The 157-year-old cosmetics firm is banking on the "personal touch" and enterprise of its familiar women sales representatives to see it through the multiple threats of online retailing, changing tastes and global economic tumult.

Photo of a make up artist applying make-up on another woman

"At the end of the day, we're not just a cosmetics business"

Gwendolyn Ledger

SANTIAGO — María Obregón is 41 years old. She is married with three kids and lives in Arica in northern Chile. For 15 years she has been selling Avon beauty products, turning her work into a family business in which she has been joined by her husband and even the youngest of her children.

"We all work together," she says, "and I'm doing very well, thank God." She has excellent customers, she told América Economía speaking from home, and "excellent people around me.

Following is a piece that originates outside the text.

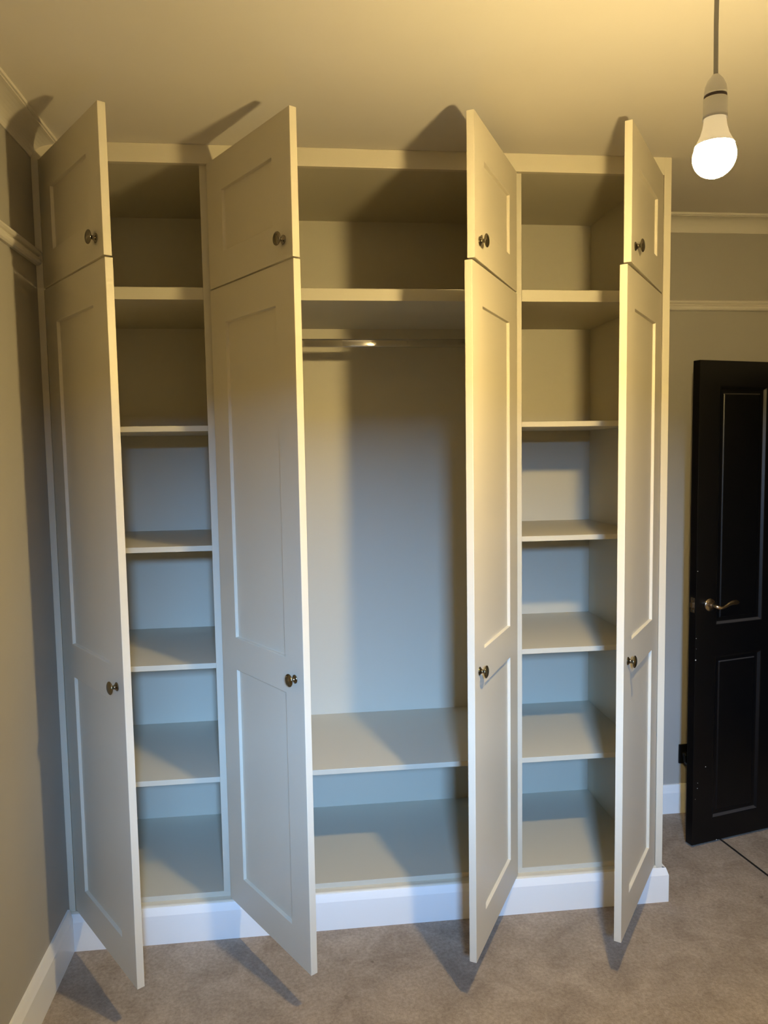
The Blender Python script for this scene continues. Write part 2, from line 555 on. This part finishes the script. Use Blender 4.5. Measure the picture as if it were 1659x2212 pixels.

It's very hard work. It may not seem so, but it is. I'm so happy to do it. I feel totally fulfilled, organized and so grateful for all the opportunities given to me."

During her time with Avon — one of the world's most iconic beauty brands, founded in New York in the 19th century — Obregón has won herself vacations and other prizes including a brand-new car. She devotes a large part of her day to expanding and cultivating her customer base, promoting products on social media and now, organizing deliveries.

"Avon for me means freedom," she says with unconcealed delight. "It means independence. It means fulfilling myself as a woman, as a person."